Exercise aim
Write out, precisely and in full, each line of the material.
▽
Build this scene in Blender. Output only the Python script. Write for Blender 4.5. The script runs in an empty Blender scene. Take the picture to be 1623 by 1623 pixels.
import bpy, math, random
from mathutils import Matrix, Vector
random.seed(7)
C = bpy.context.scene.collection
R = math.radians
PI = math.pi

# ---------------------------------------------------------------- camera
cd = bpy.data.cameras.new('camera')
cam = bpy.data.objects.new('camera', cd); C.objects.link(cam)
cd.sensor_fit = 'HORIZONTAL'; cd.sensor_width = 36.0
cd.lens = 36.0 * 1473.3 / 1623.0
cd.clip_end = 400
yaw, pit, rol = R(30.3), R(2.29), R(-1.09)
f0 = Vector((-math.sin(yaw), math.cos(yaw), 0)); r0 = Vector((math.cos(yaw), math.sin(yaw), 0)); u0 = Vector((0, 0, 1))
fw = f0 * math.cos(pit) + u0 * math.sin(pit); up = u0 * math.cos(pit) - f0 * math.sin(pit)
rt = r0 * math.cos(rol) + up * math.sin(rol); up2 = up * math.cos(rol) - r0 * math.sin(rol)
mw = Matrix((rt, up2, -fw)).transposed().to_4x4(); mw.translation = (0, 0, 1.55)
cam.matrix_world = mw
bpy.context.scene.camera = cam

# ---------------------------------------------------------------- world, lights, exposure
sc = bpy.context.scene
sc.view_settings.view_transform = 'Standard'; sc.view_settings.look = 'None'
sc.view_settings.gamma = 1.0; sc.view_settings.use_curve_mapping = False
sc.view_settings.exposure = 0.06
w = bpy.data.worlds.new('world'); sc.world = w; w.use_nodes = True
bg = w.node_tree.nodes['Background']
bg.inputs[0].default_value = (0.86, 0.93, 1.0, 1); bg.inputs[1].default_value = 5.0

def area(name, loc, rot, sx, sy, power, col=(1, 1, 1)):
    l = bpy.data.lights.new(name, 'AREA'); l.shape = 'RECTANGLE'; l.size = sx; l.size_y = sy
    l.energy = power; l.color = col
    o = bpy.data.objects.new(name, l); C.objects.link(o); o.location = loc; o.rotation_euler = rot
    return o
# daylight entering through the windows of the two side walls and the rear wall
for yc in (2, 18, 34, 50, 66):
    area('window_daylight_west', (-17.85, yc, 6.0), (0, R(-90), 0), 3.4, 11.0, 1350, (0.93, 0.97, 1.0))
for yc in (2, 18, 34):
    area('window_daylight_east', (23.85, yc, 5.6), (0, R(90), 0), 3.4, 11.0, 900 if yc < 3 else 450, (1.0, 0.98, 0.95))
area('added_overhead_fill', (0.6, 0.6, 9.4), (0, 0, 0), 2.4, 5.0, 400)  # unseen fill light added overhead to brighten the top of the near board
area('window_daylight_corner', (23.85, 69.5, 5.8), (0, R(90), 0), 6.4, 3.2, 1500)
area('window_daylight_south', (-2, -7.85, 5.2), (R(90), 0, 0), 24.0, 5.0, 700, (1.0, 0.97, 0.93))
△
Answer to the exercise
Build this scene in Blender. Output only the Python script. Write for Blender 4.5. The script runs in an empty Blender scene. Take the picture to be 1623 by 1623 pixels.
import bpy, math, random
from mathutils import Matrix, Vector
random.seed(7)
C = bpy.context.scene.collection
R = math.radians
PI = math.pi

# ---------------------------------------------------------------- camera
cd = bpy.data.cameras.new('camera')
cam = bpy.data.objects.new('camera', cd); C.objects.link(cam)
cd.sensor_fit = 'HORIZONTAL'; cd.sensor_width = 36.0
cd.lens = 36.0 * 1473.3 / 1623.0
cd.clip_end = 400
yaw, pit, rol = R(30.3), R(2.29), R(-1.09)
f0 = Vector((-math.sin(yaw), math.cos(yaw), 0)); r0 = Vector((math.cos(yaw), math.sin(yaw), 0)); u0 = Vector((0, 0, 1))
fw = f0 * math.cos(pit) + u0 * math.sin(pit); up = u0 * math.cos(pit) - f0 * math.sin(pit)
rt = r0 * math.cos(rol) + up * math.sin(rol); up2 = up * math.cos(rol) - r0 * math.sin(rol)
mw = Matrix((rt, up2, -fw)).transposed().to_4x4(); mw.translation = (0, 0, 1.55)
cam.matrix_world = mw
bpy.context.scene.camera = cam

# ---------------------------------------------------------------- world, lights, exposure
sc = bpy.context.scene
sc.view_settings.view_transform = 'Standard'; sc.view_settings.look = 'None'
sc.view_settings.gamma = 1.0; sc.view_settings.use_curve_mapping = False
sc.view_settings.exposure = 0.06
w = bpy.data.worlds.new('world'); sc.world = w; w.use_nodes = True
bg = w.node_tree.nodes['Background']
bg.inputs[0].default_value = (0.86, 0.93, 1.0, 1); bg.inputs[1].default_value = 5.0

def area(name, loc, rot, sx, sy, power, col=(1, 1, 1)):
    l = bpy.data.lights.new(name, 'AREA'); l.shape = 'RECTANGLE'; l.size = sx; l.size_y = sy
    l.energy = power; l.color = col
    o = bpy.data.objects.new(name, l); C.objects.link(o); o.location = loc; o.rotation_euler = rot
    return o
# daylight entering through the windows of the two side walls and the rear wall
for yc in (2, 18, 34, 50, 66):
    area('window_daylight_west', (-17.85, yc, 6.0), (0, R(-90), 0), 3.4, 11.0, 1350, (0.93, 0.97, 1.0))
for yc in (2, 18, 34):
    area('window_daylight_east', (23.85, yc, 5.6), (0, R(90), 0), 3.4, 11.0, 900 if yc < 3 else 450, (1.0, 0.98, 0.95))
area('added_overhead_fill', (0.6, 0.6, 9.4), (0, 0, 0), 2.4, 5.0, 400)  # unseen fill light added overhead to brighten the top of the near board
area('window_daylight_corner', (23.85, 69.5, 5.8), (0, R(90), 0), 6.4, 3.2, 1500)
area('window_daylight_south', (-2, -7.85, 5.2), (R(90), 0, 0), 24.0, 5.0, 700, (1.0, 0.97, 0.93))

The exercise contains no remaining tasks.